Perhaps you are more knowledgeable than me, but I first needed to discover a little more about his trade, never having heard of it before. I was amazed to discover that candles had not always been made of wax but that some had been made of a somewhat cheaper substance called tallow.  Having obtained his year of birth from the 1841 census, I had learned he had once lived at a rather interesting address in a building which is still standing today. I also ascertained the identity of his father. I became very intrigued and confused by his Bail Gate addresses  as there had been other Pantons, also in Bail Gate.

However the most informative and  unique fact I had about John Panton, was that he was employed as a tallow chandler. Having ascertained this was about candles, I set out to follow this line of research in The British Newspaper Archives. I had already discovered this little gem readily available online.

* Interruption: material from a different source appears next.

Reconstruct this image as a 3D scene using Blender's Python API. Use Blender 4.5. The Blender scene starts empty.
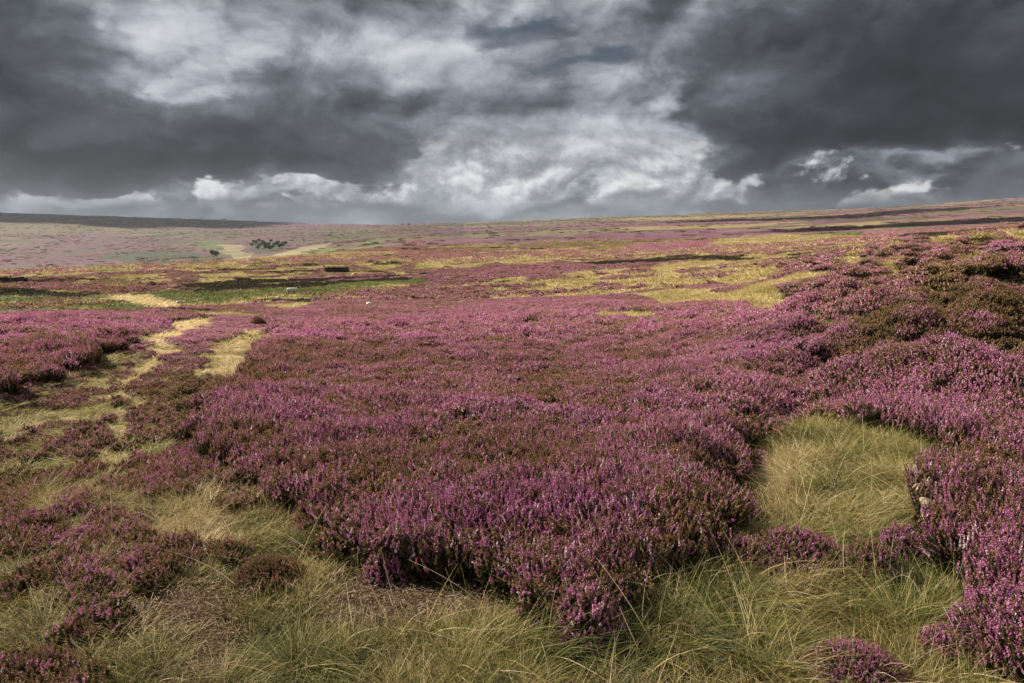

BROG/1/4/3/6/1 Depositions and recognizance
Prosecutor: Edward Scrivener of the High Street,
23 Mar 1846
grocer and tallow chandler.
Witness: William Tuxford, police constable.
Accused: John Panton, labourer, worked in
Scrivener’s candle house.
Crime: stealing ¾ lb of soap and ½ lb of candles in
the parish of St Benedict, Lincoln.

Information available online Here

My initial interest was Scrivener’s Candle House itself. I conducted some research to learn a little about the proprietor of this establishment. I look for patterns. I was interested to discover exactly what kind of employer he was.

This is where delving into the British National  Newspaper Archives began to produce very rich fruit indeed.

The Lincolnshire Chronicle, and Northampton, Rutland and Nottingham advertiser of March 26th, 1846 gave a detailed account of events. More to follow..

I have found for the first time  today a date for his death, which seems to fit with the date of his birth-a document for a John Panton, which suggests he was born around 1803 and died in 1885.